This section covers everything you need to know about waves and rip currents

Watch Will Welbourn explain what causes waves, why they break at a specific depth, and how rip currents form, behave, and can be recognised from the beach or a dive boat.

What Causes Waves

The primary cause of waves is wind. When you see waves on the ocean, wind is almost certainly the cause. Waves can also be generated by seismic activity — tsunamis caused by underwater earthquakes or landslides — but these are rare. For exam purposes, and in everyday diving, waves mean wind.

Why Waves Break

Water particles inside a wave move in a circular path. Roughly one third of that circle extends below the waterline. As a wave approaches shore and the water gets shallower, the bottom of that circle starts dragging along the seabed. The wave loses stability and breaks.

The breaking point A wave breaks when the water depth below it is approximately 1.3 times the wave's height. At that depth, the seafloor interrupts the bottom of the circular water motion and the wave can no longer maintain its form.

Rip Currents

Rip currents are narrow, fast-moving currents that flow away from shore through the surf zone. They are sometimes called undertow or rip tides — but the correct term is rip current.

Property Typical values
Width 50–100 feet
Extent offshore 100 yards or more
Speed Can exceed 5 mph — faster than an Olympic swimmer

How a rip current forms

Waves continuously push water toward the beach. That water has to go somewhere — it cannot keep piling up on the shore. It runs sideways along the beach (the feeder current), finds the path of least resistance — a channel, a gap in a sandbar, or a break in a fringing reef — and flows seaward through it. As it goes, it erodes sand and deepens the channel, which strengthens the rip further.

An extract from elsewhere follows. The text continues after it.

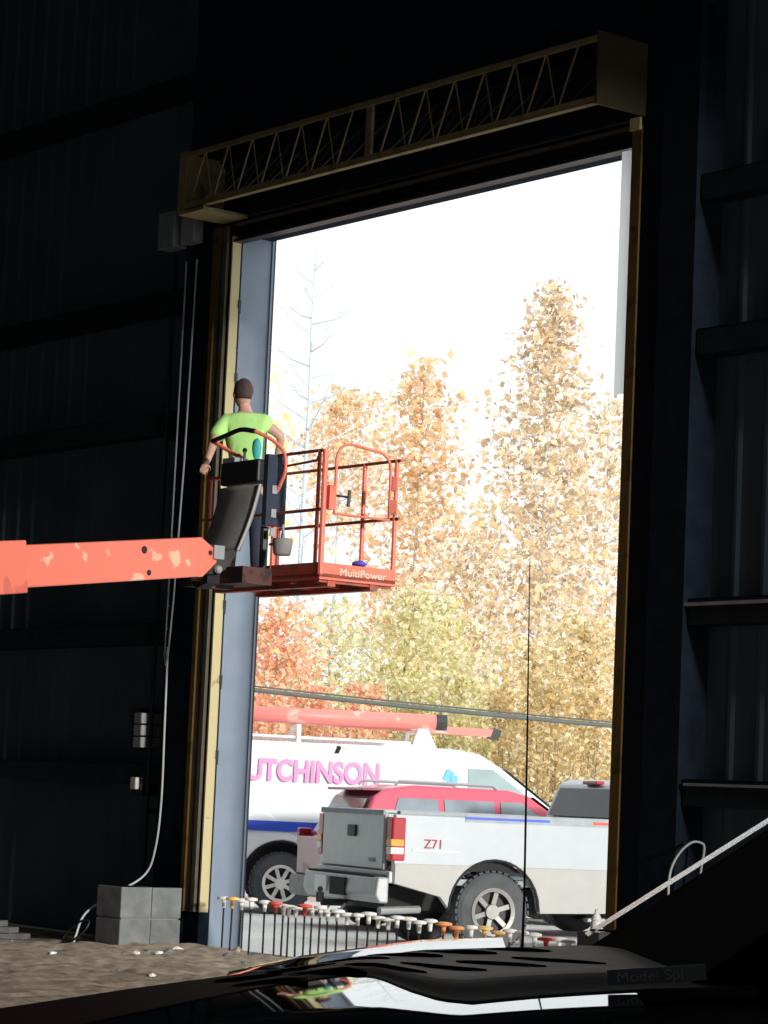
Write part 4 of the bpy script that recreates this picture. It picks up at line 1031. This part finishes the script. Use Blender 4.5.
# far edge lip: glossy, turned up so its shape mirrors a strip of sky
rows = []
for x_ in xh:
    z = zc(x_)
    if x_ > .26 or x_ < -.26: continue
    kf = max(0, min(1, (x_+.26)/.14)); z -= .003*(1-kf)
    rows.append([(x_, 4.862, z-.004), (x_, 4.93, z+.002*kf), (x_, 4.98, z+.0065*kf), (x_, 5.01, z+.010*kf), (x_, 5.02, z+.008*kf), (x_, 5.03, z-.06), (x_, 5.08, z-.5)])
cpart(MB().grid(rows), 'far_fender', M['gloss'], smooth=True)
# vent slots: dark slanted louvre openings standing just proud of the dome
def zdome(x_, y_):
    g_ = gapy(x_)+.008; v = (y_-g_)/(4.86-g_); return lerp(zn(x_)+.002, zc(x_), v)+dome(x_, v)
rows = []
for i in range(41):
    x_ = lerp(-.10, .47, i/40); g_ = gapy(x_)+.008
    ia, ib = lerp(.22, .10, i/40), .90
    rows.append([(x_, lerp(g_, 4.86, lerp(ia, ib, j/20)), zdome(x_, lerp(g_, 4.86, lerp(ia, ib, j/20)))+(.0015 if 0 < j < 20 and 0 < i < 40 else -.002)) for j in range(21)])
cpart(MB().grid(rows), 'vent_panel', M['panel'], hood, smooth=True)
def slot(x0, y0, x1, y1, w):
    mb = MB(); rows = []
    n_ = 8
    for i in range(n_+1):
        t_ = i/n_; xa = lerp(x0, x1, t_); ya = lerp(y0, y1, t_); ww_ = w*(1-.55*abs(2*t_-1)**3)
        rows.append([(xa, ya-ww_/2, zdome(xa, ya-ww_/2)+.0021), (xa, ya, zdome(xa, ya)+.0023), (xa, ya+ww_/2, zdome(xa, ya+ww_/2)+.0021)])
    mb.grid(rows); bmesh.ops.recalc_face_normals(mb.bm, faces=mb.bm.faces); return mb
for i in range(6):
    x0 = -.10+i*.085
    o = cpart(slot(x0+.02, 3.90, x0-.10, 4.18, .11), 'vent_slot', M['slot'], hood)
    if i < 6: o = cpart(slot(x0+.03-.06, 4.34, x0-.09-.06, 4.60, .15), 'vent_slot', M['slot'], hood)
# badge on the near flank of the dome
by = 3.53
bz = zn(.38)+.018
bd_ = cpart(MB().box((.378, by, bz+.002), (.128, .005, .020), Matrix.Rotation(-.10, 3, 'Y')), 'badge', M['badge'], hood)
text_mesh('lettering', 'Model Spl', .019, M['badgelt'], bd_, CO @ Matrix.Translation((.326, by-.004, bz-.010)) @ Matrix.Rotation(-.10, 4, 'Y') @ SD, .0005, width=.085)
# cowl, windshield frame, cabin (matte black) 
S = .68
def zl(x_, x0, z0): return z0+(x_-x0)*S
fr = MB()
xa, za = .405, 1.165          # far base of the windshield
prof_ = [(xa+.0, za-.65), (xa, za-.02), (xa+.03, za), (xa+.62, zl(xa+.62, xa, za)), (xa+.80, zl(xa+.68, xa, za)), (xa+2.2, zl(xa+.70, xa, za)), (xa+2.2, za-.65)]
fr.prism([(a, b-.004) for a, b in prof_], 3.62, 4.90)
cpart(fr, 'cabin_cover', M['matte'])
cw = MB().prism([(.30, .6), (.30, 1.130), (.50, 1.145), (.50, .6)], 3.20, 4.95); cpart(cw, 'cowl', M['matte'])
# bright windshield edge trim: reflector ribbon added and tilted to mirror the sky
al = math.radians(2.2)
l_ = Vector((math.cos(math.atan(S)), 0, math.sin(math.atan(S))))
wv_ = Vector((0, math.cos(al), 0)) + Vector((-l_.z, 0, l_.x))*math.sin(al)
p0 = Vector((xa-.005, 4.90, za-.008)); p1 = p0+l_*.76
rb = MB(); rb.grid([[p0, p0+wv_*.07], [p1, p1+wv_*.07]])
bmesh.ops.solidify(rb.bm, geom=rb.bm.faces[:], thickness=.004)
cpart(rb, 'windshield_trim', M['trimbright'])
cpart(MB().bar((xa-.0, 4.93, za+.002), (xa+.075, 4.93, za+.003), .01, .004), 'cowl_highlight', M['galv'])  # pale bar added in place of a highlight at the cowl end
# antenna mast
am = at(522, 956, 4.55)
cpart(MB().tube([(am.x, am.y, am.z-.04), (am.x, am.y, am.z+.10), am+Vector((-.005, 0, .36)), am+Vector((-.012, 0, .66))], [.0032, .0022, .0018, .0008], 6), 'antenna', M['black'])
# lower body, nose and wheels so that the car stands on the floor
lb = MB().prism([(-1.15, .70), (-1.22, .62), (-1.24, .42), (-1.1, .30), (3.0, .30), (3.2, .5), (3.2, 1.05), (.4, 1.05), (.0, 1.02), (-.6, .90)], 3.50, 5.00)
cpart(lb, 'lower_body', M['gloss'])
for wx, wy in ((-.55, 3.44), (-.55, 5.02), (2.3, 3.44), (2.3, 5.02)):
    wo = cpart(MB().lathe([(0, -.11), (.22, -.11), (.34, -.11), (.36, -.06), (.36, .06), (.34, .11), (.22, .11), (0, .11)], (wx, wy, .36), axis='Y', seg=28), 'wheel', M['rubber'])
    cpart(MB().lathe([(0, -.12), (.20, -.12), (.22, 0), (.20, .12), (0, .12)], (wx, wy, .36), axis='Y', seg=20), 'rim', M['rim'], wo)

# ================================================================ LIGHT
w = bpy.data.worlds.new('world'); sc.world = w; w.use_nodes = True
nt = w.node_tree; bg = nt.nodes['Background']; bg.inputs[0].default_value = (.93, .985, 1, 1); bg.inputs[1].default_value = 1.22
sd = bpy.data.lights.new('sun', 'SUN'); sd.energy = 3.4; sd.angle = .07; sd.color = (1, .96, .90)
so = bpy.data.objects.new('sun', sd); C.objects.link(so)
trav = (-Uw*1 + Nw*.06 + Vector((0, 0, -.20))).normalized()
so.rotation_euler = (-trav).to_track_quat('Z', 'Y').to_euler(); so.location = (0, 0, 30)
vs = sc.view_settings; vs.view_transform = 'Standard'; vs.look = 'None'; vs.gamma = 1; vs.exposure = 0; vs.use_curve_mapping = False
cy = sc.cycles
cy.use_denoising = True; cy.max_bounces = 6; cy.diffuse_bounces = 3; cy.glossy_bounces = 3; cy.transmission_bounces = 4; cy.transparent_max_bounces = 4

Roatan context — Blue Channel and Spooky Channel Both are gaps in the fringing reef. On days with significant wave action breaking over the reef, water is being pushed into the lagoon and will escape seaward through those channels. Combine that with an outgoing tide and you can expect a strong current. Always assess wave conditions before diving channel sites.

When rip currents form

  • Waves only need to be 2–3 feet to generate a rip — they do not need to be large
  • They often occur on calm days following a storm, not only during bad weather
  • They are usually strongest near low tide but can form at any tidal state
  • Common where sandbars are present — rips form at breaks or channels in the bar
Exam trap — terminology Undertow and rip tide are common terms but both are incorrect. The proper term is rip current. If a question uses "undertow" or "rip tide" as an answer option alongside "rip current", the latter is always the correct choice.

How to recognise a rip current

  • A line of turbid (discoloured) or foamy water moving seaward
  • An area where waves are not breaking, while waves break on either side
  • Foam, seaweed, or debris being carried offshore
  • Much easier to spot from an elevated position — a dune, lifeguard tower, or dive boat
Note for your exam A rip current can be recognised as a line of turbid or foamy water moving seaward.